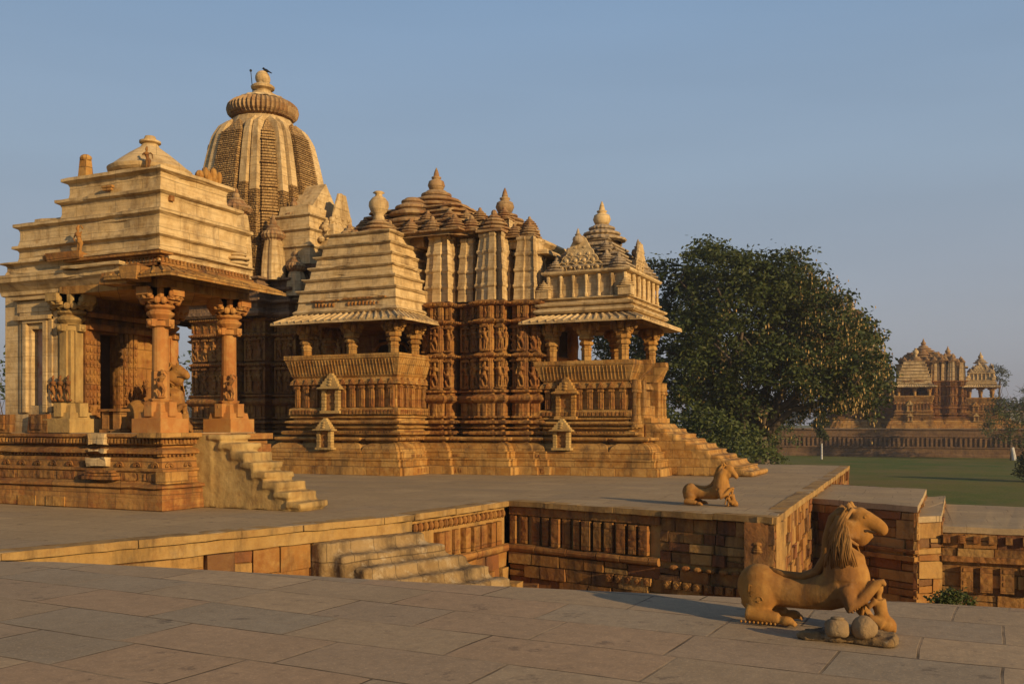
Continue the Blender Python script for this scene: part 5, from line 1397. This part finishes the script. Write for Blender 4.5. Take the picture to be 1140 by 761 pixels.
# the great tree behind the porch
D = 70.0; base = px3(848,0,D); base.z = LZ
tr = thing('broad_tree', tuple(base), 'huge spreading dark green tree hung with tan dry pods behind the temple stairs', 'tree')
lob = []
for (x,y,r) in ((762,330,42),(795,308,40),(742,385,42),(830,318,44),(872,322,34),(880,365,46),(918,358,36),(942,385,36),(962,415,27),(905,408,40),(855,395,46),(800,385,48),(785,438,34),(822,436,32),(745,430,34),(932,432,26),(968,440,16),(950,362,20),(900,322,18),(730,300,20),(780,288,22),(965,372,14)):
    for k in range(2):
        dd = D+rnd.uniform(-5.5,5.5)*(1 if r>25 else .5); lob.append((px3(x+rnd.uniform(-5,5),y+rnd.uniform(-4,4)+ (0 if k==0 else 6),dd), r*.0654*.95))
for (x,y,r) in ((700,345,30),(690,390,34),(715,425,30),(668,370,24),(690,365,26),(708,385,26),(680,395,24),(705,330,24),(966,388,16),(830,462,26),(858,468,20),(800,470,26),(770,455,28),(880,452,18),(975,410,16),(850,450,26),(905,452,18),(935,455,15),(965,458,12),(820,480,28),(845,490,18),(960,435,22)):
    lob.append((px3(x,y,D+rnd.uniform(-2,4)), r*.0654))
for k in range(14):   # depth of the crown, out of the photo's sight
    a = rnd.uniform(0,6.28); lob.append((Vector((base.x+rnd.uniform(-5,5),base.y+rnd.uniform(-6.5,6.5),rnd.uniform(4,11.5))),rnd.uniform(2.0,3.0)))
fol, pod = MB(), MB()
cam_r = Vector((math.cos(R(YAW)),math.sin(R(YAW)),0))
def pp(p):
    u = (p-base).dot(cam_r); v = p.z
    f = .16
    if u > 1.0: f += .75
    if v < 5.5: f += .18
    if v > 10.0: f -= .12
    k_ = mnoise.noise(p*.32+Vector((3,7,1)))
    return f*((1.9 if k_ > -.08 else .3) if u > 0 else (1.7 if k_ > .1 else .1))
crown(fol, lob, 5.2, 1.0, 52, .34, rnd, .42, pod, pp)
fol.build('foliage', M['leaf'], tr); pod.build('dry_pods', M['pod'], tr)
tm = MB(); tm.smooth = True
t0 = base+Vector((0,0,0)); fork = base+Vector((-.2,0,3.4))
limb(tm,t0,fork,.75,.55,rnd,4,.1)
for (c,r) in lob[::2][:14]:
    pts = limb(tm,fork,Vector(c),.30,.06,rnd,6,.5)
    limb(tm,pts[3],Vector(c)+Vector((rnd.uniform(-2,2),rnd.uniform(-2,2),rnd.uniform(0,1.5))),.12,.03,rnd,5,.5)
tm.build('trunk', M['bark'], tr)

def bush(name, label, cat, lobes, mat, dens, cr, per, size, stem=True, z=LZ, group=None, asp=.45, trunk_h=None, white=False):
    c = sum((l[0] for l in lobes),Vector())/len(lobes); t = thing(name,(c.x,c.y,z),label,cat,group)
    f = MB(); crown(f,lobes,dens,cr,per,size,rnd,.8,asp=asp); f.build('foliage', mat, t)
    s = MB(); s.smooth=True
    for (lc,lr) in lobes[:7]:
        limb(s,(c.x+rnd.uniform(-.2,.2),c.y+rnd.uniform(-.2,.2),z+(trunk_h or 0)*.9),lc,.05+.02*lr,.02,rnd,5,.4)
    if trunk_h: limb(s,(c.x,c.y,z),(c.x,c.y,z+trunk_h),.09,.07,rnd,3,.05)
    s.build('trunk', M['bark'], t)
    if white:
        w_ = MB(); w_.lathe((c.x,c.y,z),[(.12,0),(.10,.6),(.095,white)],12); w_.build('painted_base', M['white'], t)
    return t
bl = [(px3(x,y,d),r*.047) for x,y,r,d in ((757,480,22,52),(775,470,20,50),(795,478,22,49),(812,488,20,48),(800,500,20,48),(770,500,24,50),(745,495,24,53),(822,505,12,47),(790,520,26,50),(812,525,20,48),(765,530,28,51),(740,470,18,54),(832,490,20,58),(845,500,18,60),(856,508,16,62),(838,512,20,58),(866,512,12,64))]
bush('leafy_bush','dense olive green bush behind the porch stairs','bush',bl,M['leaf2'],22,.42,22,.26)
bl = [(px3(x,y,100),r*.093) for x,y,r in ((862,468,14),(848,476,14),(873,480,12),(858,492,14),(885,488,8),(840,495,12))]
bush('far_shrub','grey green shrubs with pale stems under the broad tree, left of the far wall','bush',bl,M['leaf2'],9,.6,20,.32)
# sapling with a whitewashed foot
bl = [(px3(x,y,116),r*.108) for x,y,r in ((914,463,5),(911,472,6),(917,470,5),(914,482,4.5),(918,486,3))]
bush('sapling','thin sapling with whitewashed trunk foot standing before the far platform wall','tree',bl,M['leaf'],150,.3,22,.26,trunk_h=1.9,white=1.9)
# twiggy tree on the right with a white foot
bl = [(px3(x,y,112),r*.105) for x,y,r in ((1106,462,11),(1118,455,12),(1130,470,12),(1100,476,9),(1140,458,14),(1122,484,9),(1112,488,6),(1150,475,14),(1138,490,8),(1146,440,10),(1112,446,6))]
t = bush('thin_tree','sparse twiggy tree with a whitewashed foot at the right, before the far temple','tree',bl,M['leaf2'],38,.5,12,.24,trunk_h=3.2)
w_ = MB(); p = px3(1129,0,112); limb(w_,(p.x,p.y,LZ),(p.x-.6,p.y,LZ+3.6),.22,.15,rnd,3,.05); w_.build('leaning_stem', M['bark'], t)
w_ = MB(); w_.tube([(p.x+.02,p.y-.02,LZ),(p.x-.22,p.y-.02,LZ+1.5)],[.27,.22],10); w_.build('painted_base', M['white'], t)
w_ = MB()
for (c,r) in bl:
    for k in range(12):
        limb(w_,c,Vector(c)+Vector((rnd.gauss(0,1),rnd.gauss(0,1),rnd.uniform(.2,1.6)))*r*.9,.03,.012,rnd,3,.5)
w_.build('bare_twigs', M['bark'], t)
# dark shrub at the right edge
bl = [(px3(x,y,70),r*.065) for x,y,r in ((1140,516,9),(1150,505,14),(1136,528,6),(1150,530,14),(1162,515,18))]
bush('edge_shrub','dark leafy shrub on the lawn cut off by the right edge of the photo','bush',bl,M['leaf'],60,.32,20,.22)
# plant growing at the pit edge
bl = []
for (x,y,r) in ((1046,668,9),(1058,664,10),(1070,668,9),(1080,672,6),(1052,676,10),(1068,678,10)):
    bl.append((px3(x,y,9.3),r*.0087))
bush('pit_plant','low green weeds growing from the pit wall edge behind the rearing beast','plant',bl,M['leaf2'],2600,.06,14,.04,z=-.35)
# tall thin palm-like tree far right
bl = [(px3(x,y,175),r*.164) for x,y,r in ((1113,412,6),(1107,417,5),(1119,416,5),(1112,424,5),(1118,426,3.5),(1106,409,3))]
t = bush('tall_tree','tall slim tree with a small round crown beyond the far temple','tree',bl,M['hazeleaf'],22,.5,14,.34)
w_ = MB(); p = px3(1113,0,175); limb(w_,(p.x,p.y,LZ),(p.x,p.y,9.5),.3,.16,rnd,5,.06); w_.build('tall_stem', M['bark'], t)
# left edge trees
bl = [(px3(x,y,75),r*.07) for x,y,r in ((-8,400,18),(2,420,16),(-14,440,20),(5,445,15),(-20,380,14),(20,455,15),(-30,420,26))]
bush('side_tree','dark round tree seen past the left edge of the shrine wall','tree',bl,M['leaf'],3.2,.8,16,.45)
bl = [(px3(x,y,85),r*.08) for x,y,r in ((188,400,12),(200,410,14),(190,425,16),(205,430,16),(178,420,14),(215,415,16),(192,445,16))]
bush('gap_tree','dark tree glimpsed between the shrine pillars','tree',bl,M['leaf'],3.4,.8,16,.45)
# far tree belt, individually grown, along the horizon
k = 0
for i in range(30):
    ang = -62+i*3.9+rnd.uniform(-1,1); dist = rnd.uniform(300,420); a = R(90+YAW-ang)
    x = dist*math.cos(a)/1; y = dist*math.sin(a)
    hgt = rnd.uniform(8,15); lobes = [(Vector((x+rnd.uniform(-12,12),y+rnd.uniform(-6,6),LZ+hgt*rnd.uniform(.35,.75))),hgt*rnd.uniform(.3,.42)) for _ in range(6)]
    t = thing('horizon_tree',(x,y,LZ),'hazy tree in the distant belt along the horizon','tree','trees of the distant belt')
    f = MB(); crown(f,lobes,1.1,2.0,10,1.5,rnd,.8); f.build('foliage', M['hazeleaf'], t)
    s = MB(); limb(s,(x,y,LZ),(x,y,LZ+hgt*.5),.4,.2,rnd,3,.05); s.build('trunk', M['bark'], t)

# ================================================================ far platform and temple
pa = Vector(at(845,505.5,-2.6)); pb = Vector(at(1140,509,-2.6)); fy = Vector(at(980,508,-2.6)).y
pa = Vector((pa.x, fy)); FX0 = px3(845,0,pa.y/.95).x
# left end of the wall on the line y = fy seen at px 845
def on_line(px, Y):
    c, s = math.cos(R(YAW)), math.sin(R(YAW)); r = (px-570)/1070
    # x*c+Y*s = r*(-x*s+Y*c)
    return (r*Y*c-Y*s)/(c+r*s)
FX0 = on_line(847,fy); FX1 = FX0+75
fw = thing('far_platform_wall', (FX0+20,fy,LZ), 'long reddish stone platform wall across the lawn under the far temple', 'wall')
FT = 1.0
mb = MB(); mb.sweep([(FX0,fy),(FX1,fy),(FX1,fy+48),(FX0,fy+48)],[(.25,LZ),(.25,LZ+.35),(.05,LZ+.45),(.05,LZ+1.1),(.18,LZ+1.15),(.18,LZ+1.3),(0,LZ+1.35),(0,LZ+2.5),(.12,LZ+2.55),(.12,LZ+2.7),(0,LZ+2.75),(0,FT-.15),(.15,FT-.12),(.15,FT)])
mb.mi = 1
for i in range(132):
    x = FX0+.2+i*.56
    if x < FX1: mb.box(x-.19,fy-.18,LZ+1.36,x+.08+rnd.uniform(-.02,.03),fy,LZ+2.5-rnd.uniform(0,.1))
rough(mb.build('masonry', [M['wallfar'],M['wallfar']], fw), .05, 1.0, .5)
mb = MB(); mb.add([(FX0-.1,fy-.1,FT+.005),(FX1,fy-.1,FT+.005),(FX1,fy+48,FT+.005),(FX0-.1,fy+48,FT+.005)],[(0,1,2,3)]); mb.build('paved_top', M['pavefar'], fw)
bpy.context.view_layer.update()
kids = {}
for o in list(COL.objects):
    if o.parent: kids.setdefault(o.parent.name,[]).append(o)
far = copy_tree(TE,None,kids)
tx = on_line(1017, 149.0)
far.location = (tx+1.05*1.2, 155.0, FT+.006); far.scale = (1.2,1.2,1.22)
far['label'] = 'distant reddish carved temple across the lawn on its own platform'
# pole in the haze
p = px3(884,0,230); mp = thing('mast', (p.x,p.y,LZ), 'thin pole standing in the haze left of the far temple', 'pole')
mb = MB(); mb.lathe((p.x,p.y,LZ),[(.22,0),(.16,5),(.12,9.5)],8); mb.build('shaft', M['metal'], mp); mb = MB(); mb.box(p.x-.5,p.y-.08,6.6,p.x+.5,p.y+.08,6.75); mb.build('crossbar', M['metal'], mp)
p = px3(1120,445,190)
for (x,y,w2) in ((1121,452,3.2),(1136,452,2.6)):
    q = px3(x,y+8,165); hb = thing('white_house',(q.x,q.y,LZ),'small whitewashed building among the trees behind the twiggy tree, '+('left one' if x<1130 else 'right one'),'building')
    mb = MB(); mb.box(q.x-w2*.6,q.y,LZ,q.x+w2*.6,q.y+4,3.7); mb.mi=0; mb.build('wall', M['housewall'], hb)
    mb = MB(); mb.box(q.x-w2*.7,q.y-.3,3.7,q.x+w2*.7,q.y+4.3,3.95); mb.build('roof', M['grey'], hb)
    mb = MB(); mb.box(q.x-.5,q.y-.03,2.5,q.x+.5,q.y+.05,3.7); mb.build('window', M['void'], hb)

# ================================================================ haze
mb = MB(); mb.box(-520,-60,LZ-1,520,560,22)
hz = mb.build('haze', [], None, None); tag(hz, kind='stuff')
m = bpy.data.materials.new('morning_haze'); m.use_nodes = True; nt = m.node_tree; nt.nodes.clear()
o_ = nt.nodes.new('ShaderNodeOutputMaterial'); v_ = nt.nodes.new('ShaderNodeVolumePrincipled')
v_.inputs['Color'].default_value = (0.80,0.82,0.90,1); v_.inputs['Density'].default_value = 0.00045; v_.inputs['Anisotropy'].default_value = 0.2
nt.links.new(v_.outputs[0], o_.inputs['Volume']); hz.data.materials.append(m)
* * *
What you are asked to do =
Scan the material above for the string "from" and return the lines that hold it.

Exercise answer =
Continue the Blender Python script for this scene: part 5, from line 1397. This part finishes the script. Write for Blender 4.5. Take the picture to be 1140 by 761 pixels.
bush('pit_plant','low green weeds growing from the pit wall edge behind the rearing beast','plant',bl,M['leaf2'],2600,.06,14,.04,z=-.35)